‘Sacrifice everything for the party’: China’s richest capitalist is a communist

by WorldTribune Staff, November 28, 2018

Upon joining the Chinese Communist Party (CCP), members must cite an oath: “Be loyal to the party, work actively, fight for communism all one’s life, always be prepared to sacrifice everything for the party and people, and never betray the party.”

Jack Ma, China’s wealthiest man, has recited the oath. Ma’s CCP membership was revealed in a recent report by the party’s official mouthpiece, the People’s Daily.

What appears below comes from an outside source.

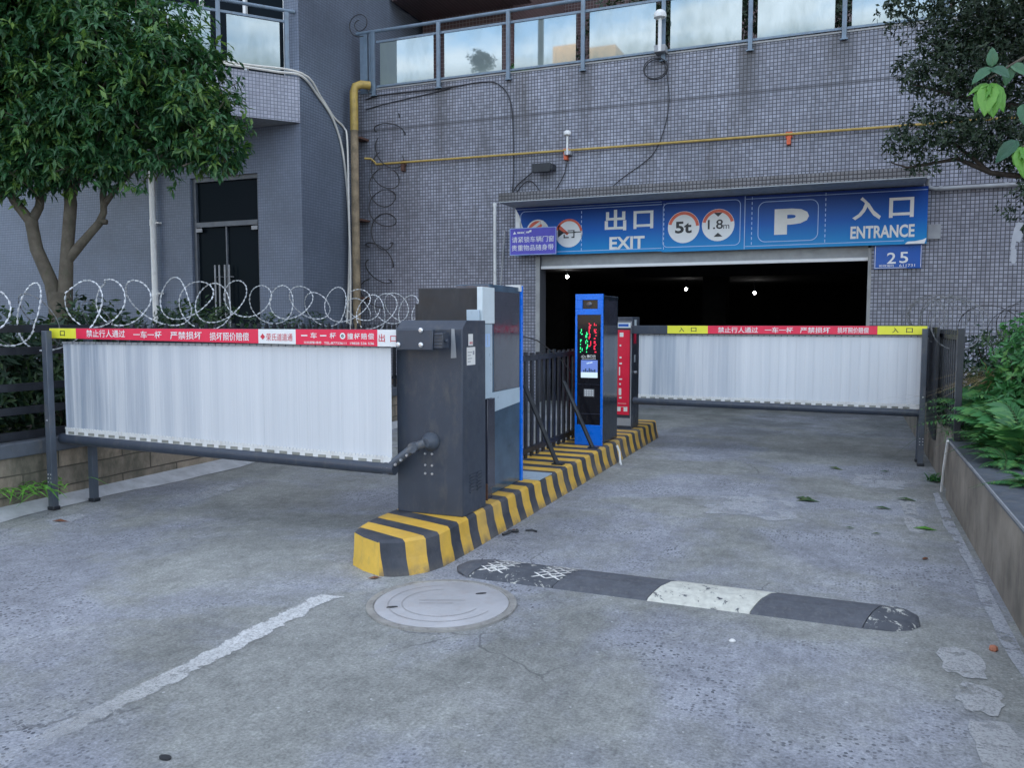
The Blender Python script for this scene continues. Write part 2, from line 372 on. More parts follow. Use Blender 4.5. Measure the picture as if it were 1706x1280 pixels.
M['faded_paint'] = worn_paint('faded_white_paint', (.50, .51, .52), .40, 6, None, .85)
M['splash'] = worn_paint('dried_white_splash', (.56, .58, .61), .45, 3.5, None, .7)
def stone_wall():
    t = NT('sandstone_blocks'); p = t.pos(); x, y, z = t.sep(p)[:3]
    br = t.n("TexBrick"); br.inputs['Scale'].default_value = 1; br.inputs['Mortar Size'].default_value = .006; br.inputs['Brick Width'].default_value = .62; br.inputs['Row Height'].default_value = .155
    br.inputs['Color1'].default_value = (.37, .30, .23, 1); br.inputs['Color2'].default_value = (.26, .225, .18, 1); br.inputs['Mortar'].default_value = (.10, .085, .07, 1)
    t.l(t.comb(y, t.math('ADD', z, t.math('MULTIPLY', t.noise(p, 2, 3), .03)), 0), br.inputs['Vector'])
    col = t.mix(1, br.outputs[0], t.ramp(t.noise(p, 5, 7, .7), (.25, .6), (.75, 1.3)), 'MULTIPLY')
    d = t.ramp(t.noise(t.mapv(p, (1, 1, .5)), 2.4, 8, .7), (.45, 0), (.62, .85)); col = t.mix(d, col, (.085, .085, .065))
    t.set(col, .9, 0, .25); t.bump(t.mix(.35, br.outputs[1], t.noise(p, 25, 6, .7)), .6, .012); return t.mat
M['stone'] = stone_wall()
M['render_wall'] = plain('weathered_stone_render', (.235, .205, .17), .9, 0, var=.4, scale=2.2, dirt=(.06, .056, .05), grain=.8)
def stripes():
    t = NT('hazard_stripes'); p = t.pos(); x, y, z = t.sep(p)[:3]
    k = t.ramp(t.math('DIVIDE', y, 10), (.40, .42), (.62, .04))
    s = t.math('ADD', y, t.math('MULTIPLY', t.math('ADD', x, 2.2), k))
    s = t.math('ADD', s, t.math('MULTIPLY', t.noise(p, 3, 2), .02))
    f = t.math('FRACT', t.math('DIVIDE', t.math('SUBTRACT', s, 3.903 - .268 * 10), .268))
    blk = t.math('LESS_THAN', f, .47)
    ye = t.ramp(t.noise(p, 6, 6, .7), (.3, (.62, .36, .045)), (.7, (.80, .50, .085)))
    bk = t.ramp(t.noise(p, 9, 6), (.3, (.035, .04, .052)), (.7, (.065, .072, .09)))
    col = t.mix(blk, ye, bk)
    dust = t.math('MULTIPLY', t.ramp(t.noise(p, 2.6, 8, .7), (.45, 0), (.75, .7)), t.ramp(t.math('DIVIDE', y, 10), (.4, .5), (.75, 1)))
    col = t.mix(dust, col, (.22, .20, .19))
    low = t.math('MULTIPLY', t.ramp(z, (.0, .9), (.06, 0)), t.ramp(t.noise(p, 14, 6, .7), (.4, .2), (.6, 1))); col = t.mix(low, col, (.13, .12, .11))
    chip = t.ramp(t.noise(p, 30, 8, .8), (.66, 0), (.69, .8)); col = t.mix(chip, col, (.26, .25, .24))
    t.set(col, .62, 0, .35); t.bump(t.noise(p, 40, 5), .25, .004); return t.mat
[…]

Jack Ma’s membership in the CCP had not been known until now. / AFP

Ma, founder of Chinese tech giant Alibaba, has played a key role in pushing supreme leader Xi Jinping’s Belt and Road Initiative, the report said.

Related: U.S.-China ties deteriorating as White House confronts aggressive global investment scheme, Nov. 22, 2018

Ma, whose CCP membership had not been known until now, has been honored as one of the “outstanding builders of socialism with Chinese characteristics in Zhejiang Province,” where Alibaba is based, the daily said.

Ma did not reveal his Communist Party membership in paperwork filed for Alibaba’s 2014 initial public offering on the New York Stock Exchange. It is not known if Ma was a CCP member at the time.

Ma is not the first super-rich Chinese capitalist to join the party, which counts property titan Xu Jiayin and Wanda Group founder Wang Jianlin among its billionaire members, AFP reported on Nov. 27.

In his push to expand the Communist Party’s influence in private business, Xi is requiring any company with more than three party members to set up a party cell, or lacking numbers, join with nearby firms, the AFP report said. Three in four private companies already host party organizations.

“We must do a good job in the education and management of party members and guide them to play an active role,” Xi told officials in Shanghai earlier this month.

Ma – who announced in September that he would step down as head of Alibaba next year – has previously indicated he preferred to keep the Chinese state at arm’s length.

“My philosophy is to be in love with the government, but never marry them,” he said at the World Economic Forum in Davos in 2007.